第5部 「極東裁判の管轄権」に触れ盧溝橋事件以前の満州事変や満州建国にかかわる問題が極東裁判の管轄外であることを断ずる。
第6部 「厳密なる意味における戦争犯罪」と表し戦時国際法に照らした犯罪は戦闘地域で起こった偶発事件であり直接の下手人はすでに断罪されており極東裁判の被告には該当しない事案であると断じた。
第7部 「勧告」で全被告を無罪と主張する。

といったものである。

 そもそもパール判事は極東裁判をして「法律的外貌をまとってはいるが本質的には政治的である目的を達成するために本裁判は設置されたにすぎない…という感情を正当化し得るような行動は司法裁判所として本裁判所のなし得ない所である。単に執念深い報復の追跡を長引かせるために正義の名に訴えることは許されるべきでない」と延べ儀式化した復讐を喝破している。


【総 論】

 後年、裁いた側であるはずのマッカーサーを始め、ウェッブ裁判長もキーナン主席検事も、それぞれが「日本が太平洋戦争に立ち上がったのは正当防衛であった」「東京裁判は誤りであった」「東京裁判は復讐の感情に駆られた公平ならざる裁判だった」と表明しており、パール博士は「日本は無罪である、欧米こそ憎むべきアジア侵略の張本人である」「日本の教育書は子弟に日本は侵略の暴挙をした・犯罪を犯したと教えている」「日本の子弟が歪められてた罪悪感を背負って卑屈、頽廃に流されて行くのを私は平然と見過ごす訳には行かない」と語っている。

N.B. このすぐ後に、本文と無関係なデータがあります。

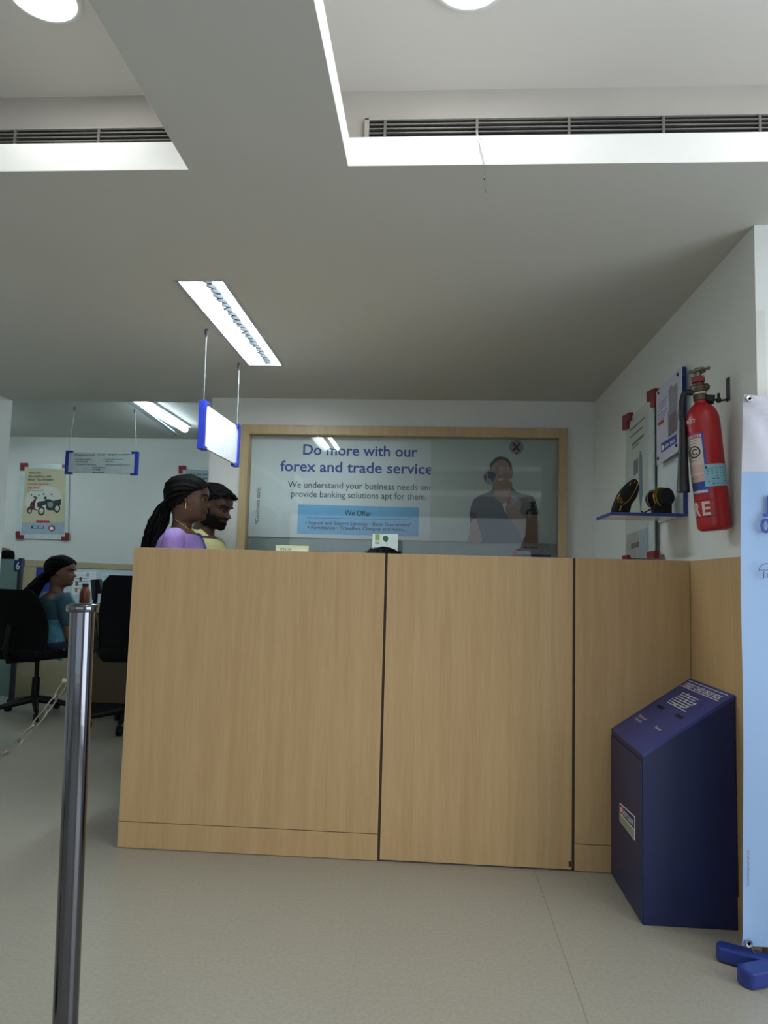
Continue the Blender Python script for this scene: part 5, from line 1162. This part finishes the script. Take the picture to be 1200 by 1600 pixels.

 裁いた者も裁きの場に立ち会った者もすべてが極東裁判を反省し、もしくは問責している。

 しかしながら結果として極東裁判は公的な場による検証がなされないまま、勝った者が正義で、負けた者が悪であるという現実を引きずる結果を招き、捏造された犯罪の数々や侵略の汚名が一人歩きし政治外交の切り札にされ、東アジアに禍根を残したまま歴史的事実とされている。

 昨今、加熱する中共支那や韓国のデモなどはこうした過去に起因している事は明白であり、そうした国々に何を言われようとも、正しい歴史観を取り戻す事は日本人の急務である。

 従ってわが国の名誉回復と真実の立証にのみならず、今後の世界平和の為にも誤れる東京裁判史観は払拭しなければならない。